Provided records:
:::
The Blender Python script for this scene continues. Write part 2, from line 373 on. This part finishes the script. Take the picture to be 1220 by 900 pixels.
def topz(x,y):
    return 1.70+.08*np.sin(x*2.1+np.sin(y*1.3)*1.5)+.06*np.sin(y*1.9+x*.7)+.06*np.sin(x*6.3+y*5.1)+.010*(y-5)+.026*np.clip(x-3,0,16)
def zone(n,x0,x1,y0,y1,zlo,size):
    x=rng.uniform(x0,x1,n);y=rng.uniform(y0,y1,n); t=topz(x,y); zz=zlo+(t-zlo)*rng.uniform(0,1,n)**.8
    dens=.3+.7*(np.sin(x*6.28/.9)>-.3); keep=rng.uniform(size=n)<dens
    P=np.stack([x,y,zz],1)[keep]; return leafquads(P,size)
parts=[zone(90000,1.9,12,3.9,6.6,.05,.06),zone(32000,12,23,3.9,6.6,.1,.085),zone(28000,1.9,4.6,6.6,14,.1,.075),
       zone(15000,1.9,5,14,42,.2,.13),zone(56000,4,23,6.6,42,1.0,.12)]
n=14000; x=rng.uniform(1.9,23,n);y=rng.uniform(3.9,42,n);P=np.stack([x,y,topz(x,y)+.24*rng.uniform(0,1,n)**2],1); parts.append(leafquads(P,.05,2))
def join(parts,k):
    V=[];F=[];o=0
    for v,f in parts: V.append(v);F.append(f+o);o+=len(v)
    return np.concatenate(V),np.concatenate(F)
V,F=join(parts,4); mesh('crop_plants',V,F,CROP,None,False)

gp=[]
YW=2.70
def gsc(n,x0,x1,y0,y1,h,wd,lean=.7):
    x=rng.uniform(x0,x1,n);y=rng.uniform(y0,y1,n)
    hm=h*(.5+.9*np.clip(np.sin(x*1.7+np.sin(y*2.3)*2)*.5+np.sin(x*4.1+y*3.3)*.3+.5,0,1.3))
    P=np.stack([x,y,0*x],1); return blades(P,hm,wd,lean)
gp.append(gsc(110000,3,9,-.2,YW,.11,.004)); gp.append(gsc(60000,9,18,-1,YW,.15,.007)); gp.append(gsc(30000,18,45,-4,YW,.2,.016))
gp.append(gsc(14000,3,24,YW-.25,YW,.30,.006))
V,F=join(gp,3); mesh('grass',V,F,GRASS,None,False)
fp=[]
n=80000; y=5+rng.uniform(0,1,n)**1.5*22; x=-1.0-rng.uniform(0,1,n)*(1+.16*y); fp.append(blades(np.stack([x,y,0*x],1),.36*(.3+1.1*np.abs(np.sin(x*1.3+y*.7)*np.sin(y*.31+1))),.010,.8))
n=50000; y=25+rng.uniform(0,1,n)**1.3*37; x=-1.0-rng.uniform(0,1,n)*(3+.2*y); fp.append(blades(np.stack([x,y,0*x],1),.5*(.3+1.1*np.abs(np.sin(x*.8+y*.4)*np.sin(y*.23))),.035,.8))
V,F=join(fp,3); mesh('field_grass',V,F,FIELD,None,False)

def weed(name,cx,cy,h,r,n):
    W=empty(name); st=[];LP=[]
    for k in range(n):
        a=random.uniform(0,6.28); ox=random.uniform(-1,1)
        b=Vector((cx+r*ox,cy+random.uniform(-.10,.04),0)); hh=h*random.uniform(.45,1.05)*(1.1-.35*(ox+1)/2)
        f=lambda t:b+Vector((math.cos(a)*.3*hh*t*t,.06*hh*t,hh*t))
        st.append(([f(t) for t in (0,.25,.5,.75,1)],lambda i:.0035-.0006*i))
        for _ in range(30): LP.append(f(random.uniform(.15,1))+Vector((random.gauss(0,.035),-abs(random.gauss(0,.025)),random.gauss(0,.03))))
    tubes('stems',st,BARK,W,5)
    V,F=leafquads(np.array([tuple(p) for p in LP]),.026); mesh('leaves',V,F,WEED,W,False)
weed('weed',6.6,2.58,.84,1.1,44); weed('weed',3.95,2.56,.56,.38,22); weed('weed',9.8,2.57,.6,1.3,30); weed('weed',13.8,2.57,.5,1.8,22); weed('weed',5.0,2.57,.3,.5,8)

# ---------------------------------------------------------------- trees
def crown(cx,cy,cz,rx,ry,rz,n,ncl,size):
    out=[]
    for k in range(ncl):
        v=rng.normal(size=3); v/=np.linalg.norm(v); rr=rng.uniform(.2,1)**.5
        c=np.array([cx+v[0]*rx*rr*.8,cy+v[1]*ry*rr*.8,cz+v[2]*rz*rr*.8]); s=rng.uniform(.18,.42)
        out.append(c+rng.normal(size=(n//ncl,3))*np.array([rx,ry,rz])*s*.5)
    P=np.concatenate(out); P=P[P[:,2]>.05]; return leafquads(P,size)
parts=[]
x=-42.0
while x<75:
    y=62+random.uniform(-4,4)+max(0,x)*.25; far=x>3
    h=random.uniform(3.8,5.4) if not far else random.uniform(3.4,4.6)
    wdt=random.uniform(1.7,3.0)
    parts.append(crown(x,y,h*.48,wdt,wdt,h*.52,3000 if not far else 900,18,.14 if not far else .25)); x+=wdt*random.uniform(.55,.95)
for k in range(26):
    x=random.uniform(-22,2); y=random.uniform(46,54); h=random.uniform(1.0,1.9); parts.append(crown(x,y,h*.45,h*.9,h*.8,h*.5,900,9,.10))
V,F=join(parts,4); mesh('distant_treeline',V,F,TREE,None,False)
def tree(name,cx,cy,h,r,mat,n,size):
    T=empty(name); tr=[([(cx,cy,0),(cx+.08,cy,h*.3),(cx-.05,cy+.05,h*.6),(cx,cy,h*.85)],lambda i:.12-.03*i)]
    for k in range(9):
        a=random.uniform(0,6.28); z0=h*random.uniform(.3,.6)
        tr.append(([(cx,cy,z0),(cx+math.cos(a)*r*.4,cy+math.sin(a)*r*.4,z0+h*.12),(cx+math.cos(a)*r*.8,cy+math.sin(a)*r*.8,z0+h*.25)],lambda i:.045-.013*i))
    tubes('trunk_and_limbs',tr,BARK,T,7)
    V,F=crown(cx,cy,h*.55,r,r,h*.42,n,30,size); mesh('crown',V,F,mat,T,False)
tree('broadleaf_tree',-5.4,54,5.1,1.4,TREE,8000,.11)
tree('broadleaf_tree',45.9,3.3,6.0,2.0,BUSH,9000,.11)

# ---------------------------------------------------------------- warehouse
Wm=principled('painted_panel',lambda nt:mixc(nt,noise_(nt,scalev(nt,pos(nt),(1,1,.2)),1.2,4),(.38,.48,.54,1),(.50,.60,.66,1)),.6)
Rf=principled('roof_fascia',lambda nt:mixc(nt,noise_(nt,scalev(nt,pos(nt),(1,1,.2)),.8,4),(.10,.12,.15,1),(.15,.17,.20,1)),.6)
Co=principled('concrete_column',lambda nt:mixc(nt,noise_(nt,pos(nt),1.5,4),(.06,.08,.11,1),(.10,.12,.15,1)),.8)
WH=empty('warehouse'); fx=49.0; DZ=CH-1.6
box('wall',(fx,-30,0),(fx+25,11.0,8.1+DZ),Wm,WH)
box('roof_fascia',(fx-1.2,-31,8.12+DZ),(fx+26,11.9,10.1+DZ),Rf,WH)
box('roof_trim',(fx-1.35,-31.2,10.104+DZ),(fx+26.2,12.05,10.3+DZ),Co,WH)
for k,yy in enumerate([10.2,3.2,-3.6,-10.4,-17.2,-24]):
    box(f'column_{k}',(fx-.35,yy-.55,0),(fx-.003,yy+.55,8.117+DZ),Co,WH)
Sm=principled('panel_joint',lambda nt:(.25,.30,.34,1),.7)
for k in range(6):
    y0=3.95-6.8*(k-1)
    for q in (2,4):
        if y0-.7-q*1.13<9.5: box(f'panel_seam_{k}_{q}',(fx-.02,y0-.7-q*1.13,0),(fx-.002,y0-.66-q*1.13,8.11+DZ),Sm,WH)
:::
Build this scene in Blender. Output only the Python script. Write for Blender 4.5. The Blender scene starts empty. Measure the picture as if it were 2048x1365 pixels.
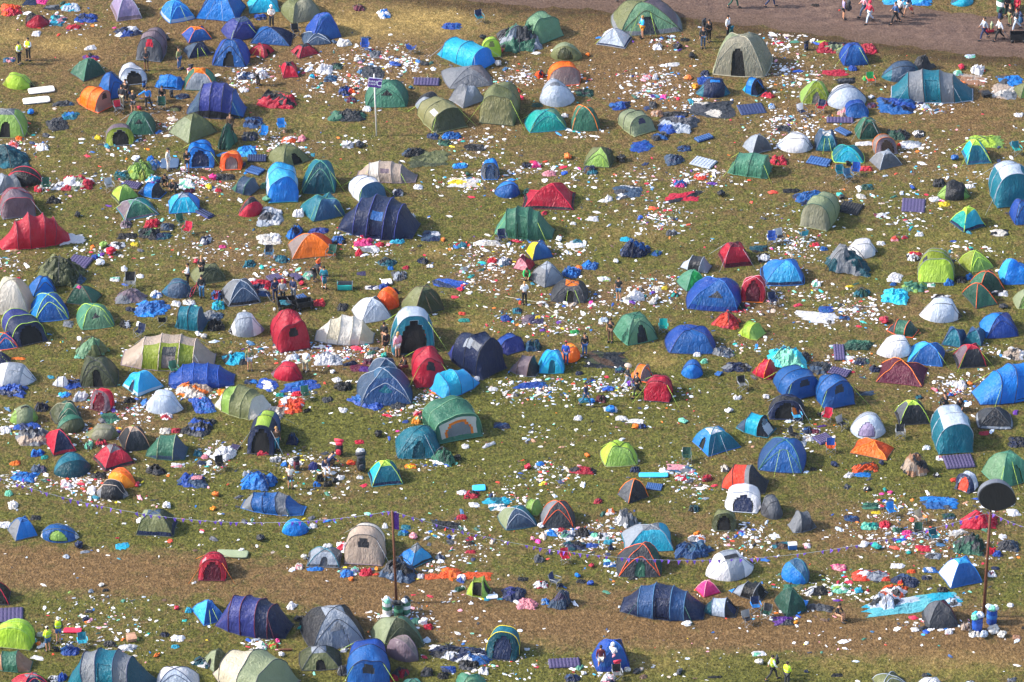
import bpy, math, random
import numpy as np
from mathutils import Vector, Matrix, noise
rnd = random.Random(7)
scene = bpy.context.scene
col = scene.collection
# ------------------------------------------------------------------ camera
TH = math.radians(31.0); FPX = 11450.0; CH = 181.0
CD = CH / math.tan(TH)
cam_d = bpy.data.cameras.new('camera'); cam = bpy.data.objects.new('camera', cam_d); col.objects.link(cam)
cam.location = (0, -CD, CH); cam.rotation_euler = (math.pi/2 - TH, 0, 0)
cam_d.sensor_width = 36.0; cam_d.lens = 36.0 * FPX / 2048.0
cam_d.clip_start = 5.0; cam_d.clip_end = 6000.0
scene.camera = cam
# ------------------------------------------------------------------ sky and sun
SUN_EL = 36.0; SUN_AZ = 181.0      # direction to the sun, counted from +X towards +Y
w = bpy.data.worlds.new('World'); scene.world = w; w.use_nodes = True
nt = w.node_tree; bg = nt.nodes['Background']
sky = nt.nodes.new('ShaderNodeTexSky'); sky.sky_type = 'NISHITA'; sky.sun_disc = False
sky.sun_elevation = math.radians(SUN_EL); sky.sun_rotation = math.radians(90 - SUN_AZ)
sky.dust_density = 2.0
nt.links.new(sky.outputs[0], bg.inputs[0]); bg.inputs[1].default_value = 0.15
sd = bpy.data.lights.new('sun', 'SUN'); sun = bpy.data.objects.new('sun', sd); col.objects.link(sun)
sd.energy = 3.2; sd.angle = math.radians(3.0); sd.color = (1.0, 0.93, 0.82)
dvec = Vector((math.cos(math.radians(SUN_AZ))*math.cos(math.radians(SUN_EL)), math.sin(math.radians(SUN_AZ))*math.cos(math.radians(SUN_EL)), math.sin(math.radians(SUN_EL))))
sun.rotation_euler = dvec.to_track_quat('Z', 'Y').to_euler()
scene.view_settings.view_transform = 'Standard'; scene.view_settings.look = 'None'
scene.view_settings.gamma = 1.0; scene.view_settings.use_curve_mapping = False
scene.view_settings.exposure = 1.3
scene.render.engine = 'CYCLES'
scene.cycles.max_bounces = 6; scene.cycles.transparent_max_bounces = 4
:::
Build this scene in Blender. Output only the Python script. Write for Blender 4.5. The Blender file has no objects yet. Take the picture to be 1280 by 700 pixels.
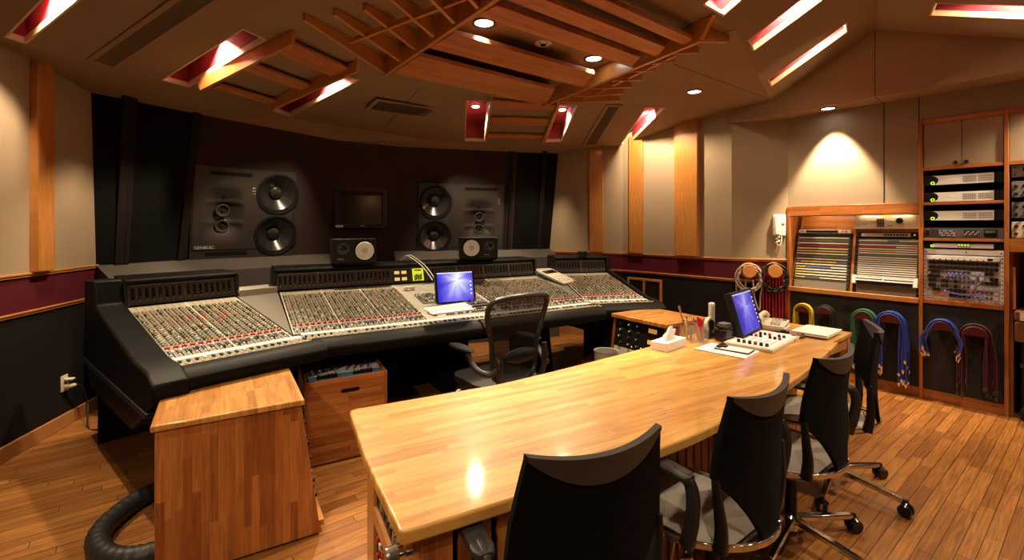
:::
Required task: Collect the complete line wherever the string "from" appears in the records.

Full response:
The Blender Python script for this scene continues. Write part 2, from line 373 on. This part finishes the script. Take the picture to be 1220 by 900 pixels.
from mathutils import Vector, Matrix, noise
SUN_EL = 36.0; SUN_AZ = 181.0      # direction to the sun, counted from +X towards +Y